A couple of pieces that were played at my major project that I’d recommend to the yet-to-be converted, would be ‘Black’ by Marc Mellits and ‘Paquito’ by Andy Scott. ‘Black’ is a piece for two bass clarinets and it’s inspired by a mix of minimalism and rock. ‘Paquito’ is based on a reverse clave rhythm and its one of the clarinet department’s favourite pieces to play – so much so that we actually recorded the piece for the masses just a couple of weeks ago. Check out RBC Woodwind Department Facebook page to find the video

As far as the standard repertoire is concerned, it depends on what people are looking for. If they’re looking for a nice tune, I would recommend either of the Brahms Sonatas. They’re great pieces of music.

For something jazzier, listen to some of the Benny Goodman tracks or Eric Dolphy. He is a bass clarinet god.

Benny Goodman

There are two YouTube channels that I’d really recommend: French clarinettist Nicolas Baldeyrou is amazing. He has an awesome cover of ‘Misirlou', which was made famous by the ‘Pulp Fiction’ soundtrack for clarinet ensemble as well as covers of more classical pieces. If you want to be blown away, his video of the first movement of the Françaix Clarinet Concerto is insane.

Another YouTube channel, Earspasm Music is run by an American clarinettist/bass clarinettist called Michael Lowenstern. Although a lot of his videos are clarinet specific, which is  helpful for any budding clarinet players, he’s got some cool arrangements of pop songs, including Bruno Mars’ ‘Uptown Funk’.

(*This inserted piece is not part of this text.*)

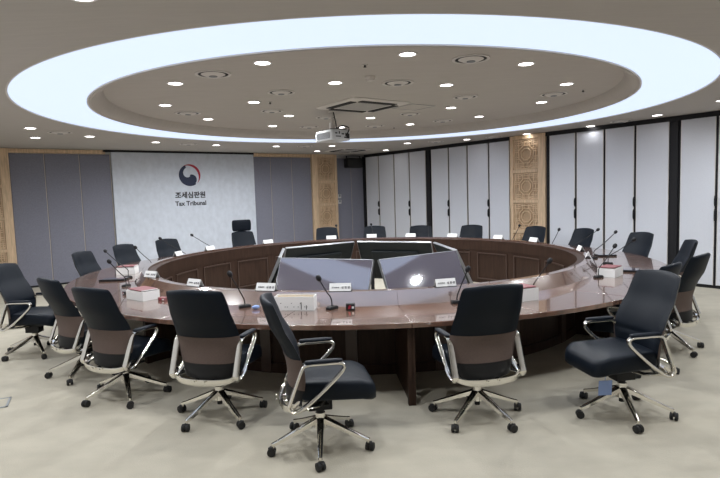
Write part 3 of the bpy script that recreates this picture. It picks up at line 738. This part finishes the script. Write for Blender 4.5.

Once they’ve been converted, go and explore the standard repertoire and Michael Collins’ albums are a fantastic place to start. Then, they’ll see just how versatile the clarinet is – there’s a lot out there.



If someone is planning to visit Maesteg, where should they go, what should they do?

Saint Lythans Burial Chamber


If truth be told, there’s not an awful lot to do during these times because everything is closed. That said, I’ve discovered some fantastic walking routes where I’ve learned a lot about local history, particularly about Maesteg’s role in the coal mining industry. There’s a 2-3 mile stretch where six or seven collieries once stood.

In a situation where things are normal, there is always a concert to go to and a choir to join if you enjoy singing. Maesteg generally gets quite negative attention in the news, but it is bursting with musical culture and has a fantastic sense of community. In a town of just over 20,000 people, Maesteg is home to two mixed voice choirs, two ladies choirs and either two or three male voice choirs and a children’s choir – I’ve probably missed out a couple as well.

There are plenty of pubs to choose from in Maesteg, all with their own unique characters. One I would massively recommend, the Cross Inn, is about a mile or so from the town centre. It’s what I’d call a proper local pub, but it also has its own microbrewery. They make some tasty beer. During lockdown, the landlord has been selling five litre boxes of beer as well as smaller pouches of beer. Needless to say that I’ve sampled a couple of the boxes.

If you’re looking for a pub with some history and stunning views, head up to the village of Llangywnyd to the newly renovated Old House. Originally built in 1147, I’m pretty sure it’s the oldest pub in Wales and the second oldest pub in the UK. Unfortunately, I’ve not managed to take a trip to the Old House since they’ve renovated the place, but I’ve heard some great reviews.

So, in short, if you are visiting Maesteg be prepared for lots of music, a proper valleys welcome and lots of drinking.